Returning Home
Coming back to a place that caused you pain is no small feat. There’s no dramatic soundtrack, no cinematic confrontation, just the realization that your body still remembers the ache, even if your mind has tried to move on. The sunlight still glints off the waves the same way, and the wind still smells like salt and sunscreen and childhood. I’m not the same and yet, somehow, I’m forced to meet the version of myself who used to walk these streets.
The memories here belong to a younger me. A version of myself who was more anxious, more uncertain, more tightly wound by the expectations I thought I had to meet. That girl walked around with her shoulders tense, trying to be perfect, trying to be invisible and unforgettable at the same time. She sat quietly in the back corner of the library, rereading her notes until the pages blurred. She paced the walking path with headphones in, using music to drown out the constant hum of self-doubt. So many places here are haunted not by ghosts, but by myself. I see her everywhere. And every time I pass by one of those old landmarks, I feel the collision between who I was and who I’m trying to become. It’s disorienting. It makes you second-guess if change is even possible, when the physical world hasn’t changed much at all.
But it has. The town is growing up too. The restaurant we basically lived at in high school is being torn down. It’s strange—there’s something comforting about the fact that even the landmarks I clung to are disappearing. Like the town is making room for something new, just like I am. Manhattan Beach is getting more popular, more developed, more modern. And maybe, I’m getting there too.
These days, I’m trying to build a new routine. Something that belongs to this version of me who has lived through things and learned from them. The one who doesn’t pretend to have it all figured out but shows up anyway. I’m leaning into discomfort, even though it feels foreign and exhausting. I’m forcing myself to go places that used to make me spiral and reclaim them, step by step. Some mornings I walk the same path I used to dread, and I whisper to myself that I’m allowed to feel both fear and progress at the same time. That growth isn’t loud or obvious.
Today, I began my journalism internship with a local publication here in Manhattan Beach.
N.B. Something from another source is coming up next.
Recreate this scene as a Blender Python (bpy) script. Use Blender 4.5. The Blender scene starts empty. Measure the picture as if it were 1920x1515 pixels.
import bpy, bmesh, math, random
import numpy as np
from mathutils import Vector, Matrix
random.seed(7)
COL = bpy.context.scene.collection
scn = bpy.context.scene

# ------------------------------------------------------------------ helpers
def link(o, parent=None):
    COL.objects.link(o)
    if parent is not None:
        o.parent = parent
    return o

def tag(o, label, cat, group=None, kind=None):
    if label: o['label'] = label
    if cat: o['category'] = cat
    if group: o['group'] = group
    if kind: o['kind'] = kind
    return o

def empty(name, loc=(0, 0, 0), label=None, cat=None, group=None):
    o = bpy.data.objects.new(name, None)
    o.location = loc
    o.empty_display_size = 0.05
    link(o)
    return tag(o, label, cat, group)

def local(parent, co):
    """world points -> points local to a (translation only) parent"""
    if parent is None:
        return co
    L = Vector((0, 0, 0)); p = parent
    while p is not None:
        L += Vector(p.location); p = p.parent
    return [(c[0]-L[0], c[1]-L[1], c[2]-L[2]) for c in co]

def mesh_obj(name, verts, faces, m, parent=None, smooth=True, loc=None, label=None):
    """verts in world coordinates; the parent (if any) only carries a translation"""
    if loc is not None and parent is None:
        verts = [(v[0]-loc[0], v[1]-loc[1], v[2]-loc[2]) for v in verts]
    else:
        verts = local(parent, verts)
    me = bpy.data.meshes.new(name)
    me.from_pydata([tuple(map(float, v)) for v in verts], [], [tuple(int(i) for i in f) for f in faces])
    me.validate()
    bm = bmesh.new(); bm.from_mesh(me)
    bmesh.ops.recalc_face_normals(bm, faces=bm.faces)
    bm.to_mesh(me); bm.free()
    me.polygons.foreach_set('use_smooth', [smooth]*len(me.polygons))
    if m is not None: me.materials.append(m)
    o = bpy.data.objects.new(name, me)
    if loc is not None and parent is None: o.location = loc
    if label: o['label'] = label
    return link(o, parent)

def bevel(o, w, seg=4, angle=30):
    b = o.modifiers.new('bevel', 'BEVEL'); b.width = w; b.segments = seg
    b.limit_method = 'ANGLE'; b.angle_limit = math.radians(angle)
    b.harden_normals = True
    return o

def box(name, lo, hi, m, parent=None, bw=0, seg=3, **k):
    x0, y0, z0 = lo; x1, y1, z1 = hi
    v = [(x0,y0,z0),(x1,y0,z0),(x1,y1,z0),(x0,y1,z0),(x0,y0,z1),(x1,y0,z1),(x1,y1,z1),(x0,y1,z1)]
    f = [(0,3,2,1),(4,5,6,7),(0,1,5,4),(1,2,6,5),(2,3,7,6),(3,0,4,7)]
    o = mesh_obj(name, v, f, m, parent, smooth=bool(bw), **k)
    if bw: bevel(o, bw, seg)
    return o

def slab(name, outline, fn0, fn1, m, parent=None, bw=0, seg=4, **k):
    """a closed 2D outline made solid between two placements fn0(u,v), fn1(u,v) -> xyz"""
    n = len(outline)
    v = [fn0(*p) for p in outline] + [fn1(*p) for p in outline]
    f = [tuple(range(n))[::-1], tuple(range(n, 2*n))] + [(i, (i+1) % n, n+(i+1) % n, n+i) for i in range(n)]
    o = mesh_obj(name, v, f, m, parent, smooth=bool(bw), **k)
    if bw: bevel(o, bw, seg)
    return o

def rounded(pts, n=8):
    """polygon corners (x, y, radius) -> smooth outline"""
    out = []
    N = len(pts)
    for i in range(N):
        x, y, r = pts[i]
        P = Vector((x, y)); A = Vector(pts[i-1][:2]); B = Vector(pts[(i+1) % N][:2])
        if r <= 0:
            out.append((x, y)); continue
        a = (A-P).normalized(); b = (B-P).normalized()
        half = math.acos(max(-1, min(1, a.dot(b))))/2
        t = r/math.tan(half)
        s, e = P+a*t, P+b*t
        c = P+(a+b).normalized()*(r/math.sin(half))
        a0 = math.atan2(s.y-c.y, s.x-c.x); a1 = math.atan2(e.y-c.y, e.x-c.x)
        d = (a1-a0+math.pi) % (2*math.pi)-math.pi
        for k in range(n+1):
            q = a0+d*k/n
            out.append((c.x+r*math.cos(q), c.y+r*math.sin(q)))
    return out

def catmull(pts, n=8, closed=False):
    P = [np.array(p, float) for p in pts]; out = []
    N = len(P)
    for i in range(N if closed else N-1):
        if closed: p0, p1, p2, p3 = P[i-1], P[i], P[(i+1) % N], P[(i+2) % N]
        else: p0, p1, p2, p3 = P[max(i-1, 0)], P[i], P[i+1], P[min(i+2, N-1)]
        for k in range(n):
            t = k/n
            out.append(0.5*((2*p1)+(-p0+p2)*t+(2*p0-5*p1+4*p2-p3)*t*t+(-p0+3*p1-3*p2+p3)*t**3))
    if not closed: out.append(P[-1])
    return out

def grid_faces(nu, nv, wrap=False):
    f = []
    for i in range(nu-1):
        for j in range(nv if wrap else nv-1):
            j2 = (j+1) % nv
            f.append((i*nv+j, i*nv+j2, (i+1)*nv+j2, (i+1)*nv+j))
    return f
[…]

I walked into the office with that familiar nervous energy buzzing under my skin, but also with something new: hope. Maybe this is how I start rewriting the narrative. Maybe this is how I stop letting memories define me and start letting my work do the talking. Writing has always been a lifeline for me, a way to observe the world with curiosity, to tell stories that matter. Now, it’s also a way to root myself in this place again, not as a passive observer, but as someone who belongs.
Will I get to make change with my writing? I don’t know yet. Maybe my words can reach someone who feels stuck in their own hometown shadows. Maybe they’ll read a piece and feel less alone. Maybe they’ll see that healing isn’t a straight line, it’s walking the same streets and feeling something different this time. I’m still learning how to live here again, how to move through the memories without getting lost in them. But I’m trying. And as the town rebuilds itself, so will I. The restaurant is gone, but new places will grow in its place. Just like new versions of me are finding their footing in old places.